As of late yesterday, Luck Stone Inc. and Fredericksburg-based Somerset Homes also had offered assistance.

Television crews from Richmond and Washington showed up yesterday to get footage of the sinkhole, which is at least 20 feet wide and between 12 and 16 feet deep.

It was all a little overwhelming for Anna Hartless, who was tearfully scrambling on Monday to find a way out of her predicament.

Yesterday, she could laugh about the "media out the wazoo" who were crawling all over her property.

She also was singing the praises of Supervisor Emmitt Marshall who called her yesterday morning to say that some private-sector help was on the way.
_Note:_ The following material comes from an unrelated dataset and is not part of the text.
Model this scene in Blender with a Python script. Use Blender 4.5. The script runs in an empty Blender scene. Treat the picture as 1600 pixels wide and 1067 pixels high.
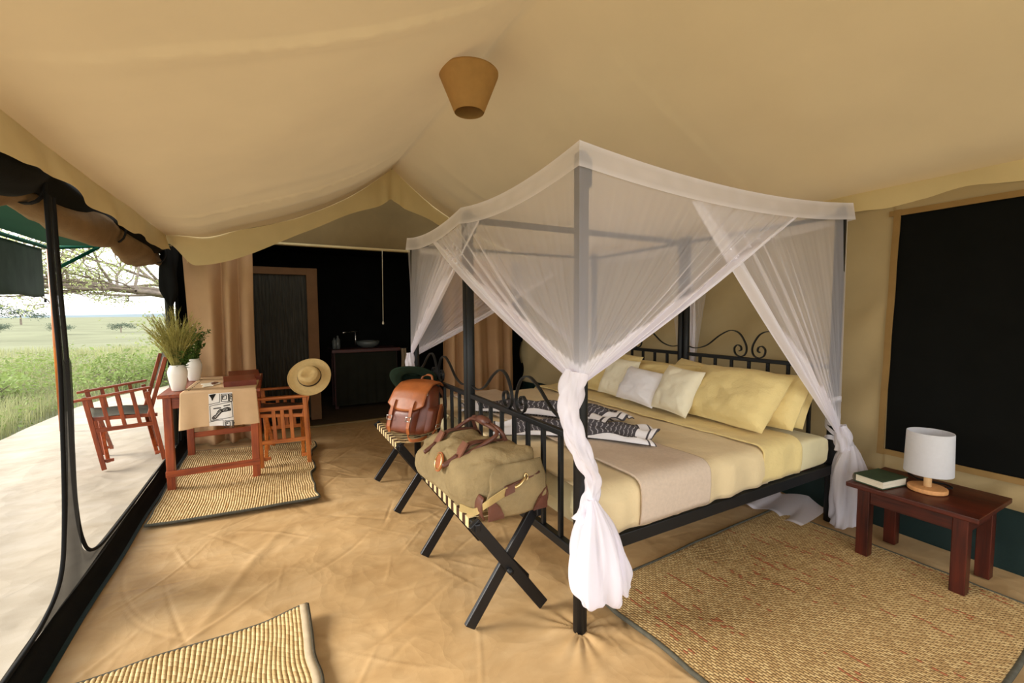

"I said, 'Well, sir, I don't have that kind of money.' And he said, 'Ma'am, don't worry about it,'" Anna Hartless recalled. "It was unbelievable. I was lost for words, and started crying all over again."

Honeysuckle Road is a private gravel road, meaning it isn't eligible for state or county maintenance funds.

The Hartless family started having problems after Hurricane Isabel damaged the culvert pipe that funneled a creek under the road. As a result, the creek began eroding the earthen ridge that supported the road.

"What that does is create a head, and instead of water just passing through, now you've got a whole lot of pressure against [the ridge]," Welsh said. "It's kind of like filling your bathtub up--you don't want to be on the downstream end when you pull the plug."

The plug got pulled over the weekend, when heavy rains caused the road to collapse.

Tom Hartless has tried a variety of temporary fixes since 2003, but lacked the money to fully repair the problem.

But at 7 a.m. today, crews from Joy Construction and RCCI will start cleaning out the sink hole before laying a pair of concrete culvert pipes along the bottom. They'll then fill the hole with tightly packed dirt and broken concrete.

Melvin Bennett, who handles erosion issues for Spotsylvania County, said yesterday there's a lesson to be learned from the incident--keep a careful eye on stormwater-drainage around your home.

All Spotsylvanians, he said, need to regularly check and clean their drainage ditches and culvert pipes.

"If it gets blocked, address it as soon as possible," he said while gazing down into the sinkhole.